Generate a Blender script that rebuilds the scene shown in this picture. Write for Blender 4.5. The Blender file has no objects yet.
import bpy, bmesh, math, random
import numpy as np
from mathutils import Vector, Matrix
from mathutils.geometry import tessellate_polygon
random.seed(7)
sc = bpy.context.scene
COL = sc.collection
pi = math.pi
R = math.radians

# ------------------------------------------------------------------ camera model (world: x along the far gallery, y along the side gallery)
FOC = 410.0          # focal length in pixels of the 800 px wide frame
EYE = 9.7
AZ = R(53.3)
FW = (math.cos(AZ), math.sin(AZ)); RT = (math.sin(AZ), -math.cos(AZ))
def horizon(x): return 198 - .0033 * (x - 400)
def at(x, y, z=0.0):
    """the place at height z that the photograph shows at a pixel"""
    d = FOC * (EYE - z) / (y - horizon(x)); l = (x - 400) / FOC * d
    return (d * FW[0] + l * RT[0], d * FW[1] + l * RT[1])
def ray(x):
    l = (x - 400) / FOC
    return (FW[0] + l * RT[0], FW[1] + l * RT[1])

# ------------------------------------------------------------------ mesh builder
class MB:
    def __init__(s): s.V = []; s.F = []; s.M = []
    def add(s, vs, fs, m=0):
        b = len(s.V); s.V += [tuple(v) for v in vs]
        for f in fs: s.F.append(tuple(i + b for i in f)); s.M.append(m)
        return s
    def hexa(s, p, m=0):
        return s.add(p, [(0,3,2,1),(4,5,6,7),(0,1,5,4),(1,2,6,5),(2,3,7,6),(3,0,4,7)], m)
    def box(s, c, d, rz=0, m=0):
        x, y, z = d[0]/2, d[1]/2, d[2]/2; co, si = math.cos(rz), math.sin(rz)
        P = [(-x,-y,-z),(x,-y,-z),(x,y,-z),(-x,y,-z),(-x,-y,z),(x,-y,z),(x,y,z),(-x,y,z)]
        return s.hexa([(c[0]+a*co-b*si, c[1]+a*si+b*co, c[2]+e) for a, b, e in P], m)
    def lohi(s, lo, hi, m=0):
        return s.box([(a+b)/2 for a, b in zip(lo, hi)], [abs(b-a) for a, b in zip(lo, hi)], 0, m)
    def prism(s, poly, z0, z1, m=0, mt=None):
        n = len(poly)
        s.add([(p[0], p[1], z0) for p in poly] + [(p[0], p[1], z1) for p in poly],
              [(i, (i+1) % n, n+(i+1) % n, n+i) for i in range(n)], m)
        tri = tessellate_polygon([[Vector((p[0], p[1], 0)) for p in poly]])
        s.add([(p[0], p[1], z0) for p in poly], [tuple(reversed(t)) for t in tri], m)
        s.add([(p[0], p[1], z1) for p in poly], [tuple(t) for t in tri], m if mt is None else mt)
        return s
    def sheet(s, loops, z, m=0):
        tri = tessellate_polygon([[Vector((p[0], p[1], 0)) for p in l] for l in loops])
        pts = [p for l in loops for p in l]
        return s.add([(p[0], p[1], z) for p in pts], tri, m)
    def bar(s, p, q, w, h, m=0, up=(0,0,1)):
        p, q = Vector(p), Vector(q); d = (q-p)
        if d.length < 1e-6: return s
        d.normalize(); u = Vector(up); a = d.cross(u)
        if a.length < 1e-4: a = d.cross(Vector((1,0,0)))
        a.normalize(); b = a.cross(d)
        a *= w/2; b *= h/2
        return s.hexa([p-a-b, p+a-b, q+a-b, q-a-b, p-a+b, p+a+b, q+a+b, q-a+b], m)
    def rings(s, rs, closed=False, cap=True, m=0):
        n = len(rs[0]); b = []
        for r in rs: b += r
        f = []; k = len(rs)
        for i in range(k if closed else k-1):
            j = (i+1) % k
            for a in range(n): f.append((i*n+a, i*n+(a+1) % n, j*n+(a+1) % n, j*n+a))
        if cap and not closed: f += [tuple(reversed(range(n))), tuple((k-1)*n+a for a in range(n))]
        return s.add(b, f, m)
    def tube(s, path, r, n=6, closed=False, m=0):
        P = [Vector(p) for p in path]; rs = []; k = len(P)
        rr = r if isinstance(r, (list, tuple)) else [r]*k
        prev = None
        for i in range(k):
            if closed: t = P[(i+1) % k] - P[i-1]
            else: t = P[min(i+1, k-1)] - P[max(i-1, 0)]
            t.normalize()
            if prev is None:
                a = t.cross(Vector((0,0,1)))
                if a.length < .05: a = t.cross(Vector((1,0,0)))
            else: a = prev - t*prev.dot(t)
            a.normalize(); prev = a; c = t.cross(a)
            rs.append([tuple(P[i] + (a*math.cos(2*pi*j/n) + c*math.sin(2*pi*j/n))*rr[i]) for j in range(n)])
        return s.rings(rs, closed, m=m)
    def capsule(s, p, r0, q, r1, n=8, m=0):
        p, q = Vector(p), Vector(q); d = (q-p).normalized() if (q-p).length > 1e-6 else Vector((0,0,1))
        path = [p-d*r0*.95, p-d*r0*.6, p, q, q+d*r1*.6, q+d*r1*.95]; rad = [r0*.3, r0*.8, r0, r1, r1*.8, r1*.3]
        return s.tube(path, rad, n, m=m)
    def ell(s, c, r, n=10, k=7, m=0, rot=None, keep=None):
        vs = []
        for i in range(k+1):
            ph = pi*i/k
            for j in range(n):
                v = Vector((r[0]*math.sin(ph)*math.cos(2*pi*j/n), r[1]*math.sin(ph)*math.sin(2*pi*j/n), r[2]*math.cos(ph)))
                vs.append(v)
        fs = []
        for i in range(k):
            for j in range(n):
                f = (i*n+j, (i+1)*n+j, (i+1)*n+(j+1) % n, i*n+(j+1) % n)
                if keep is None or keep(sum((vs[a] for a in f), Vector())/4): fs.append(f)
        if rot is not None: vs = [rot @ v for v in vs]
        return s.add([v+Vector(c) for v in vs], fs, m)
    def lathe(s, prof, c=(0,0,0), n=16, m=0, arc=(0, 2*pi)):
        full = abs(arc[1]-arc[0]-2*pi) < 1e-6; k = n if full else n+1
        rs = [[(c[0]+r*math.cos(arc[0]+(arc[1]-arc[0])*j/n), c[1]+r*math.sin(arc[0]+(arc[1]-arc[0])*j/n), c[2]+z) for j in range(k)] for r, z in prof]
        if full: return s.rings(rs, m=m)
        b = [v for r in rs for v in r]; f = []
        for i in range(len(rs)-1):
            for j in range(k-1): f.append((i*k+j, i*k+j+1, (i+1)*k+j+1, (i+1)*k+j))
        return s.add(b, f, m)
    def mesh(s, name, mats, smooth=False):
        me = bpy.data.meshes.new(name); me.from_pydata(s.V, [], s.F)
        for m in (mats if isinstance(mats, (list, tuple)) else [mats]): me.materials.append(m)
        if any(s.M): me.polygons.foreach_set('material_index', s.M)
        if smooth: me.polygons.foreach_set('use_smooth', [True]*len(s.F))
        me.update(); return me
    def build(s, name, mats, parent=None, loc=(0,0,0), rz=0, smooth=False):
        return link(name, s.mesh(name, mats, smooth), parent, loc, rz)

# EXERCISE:
Beginning at the top of the data, please return every line until and including the line containing "return (FW[0] +", copied exactly, and nothing past it.

# OUTPUT OF THE EXERCISE:
Generate a Blender script that rebuilds the scene shown in this picture. Write for Blender 4.5. The Blender file has no objects yet.
import bpy, bmesh, math, random
import numpy as np
from mathutils import Vector, Matrix
from mathutils.geometry import tessellate_polygon
random.seed(7)
sc = bpy.context.scene
COL = sc.collection
pi = math.pi
R = math.radians

# ------------------------------------------------------------------ camera model (world: x along the far gallery, y along the side gallery)
FOC = 410.0          # focal length in pixels of the 800 px wide frame
EYE = 9.7
AZ = R(53.3)
FW = (math.cos(AZ), math.sin(AZ)); RT = (math.sin(AZ), -math.cos(AZ))
def horizon(x): return 198 - .0033 * (x - 400)
def at(x, y, z=0.0):
    """the place at height z that the photograph shows at a pixel"""
    d = FOC * (EYE - z) / (y - horizon(x)); l = (x - 400) / FOC * d
    return (d * FW[0] + l * RT[0], d * FW[1] + l * RT[1])
def ray(x):
    l = (x - 400) / FOC
    return (FW[0] + l * RT[0], FW[1] + l * RT[1])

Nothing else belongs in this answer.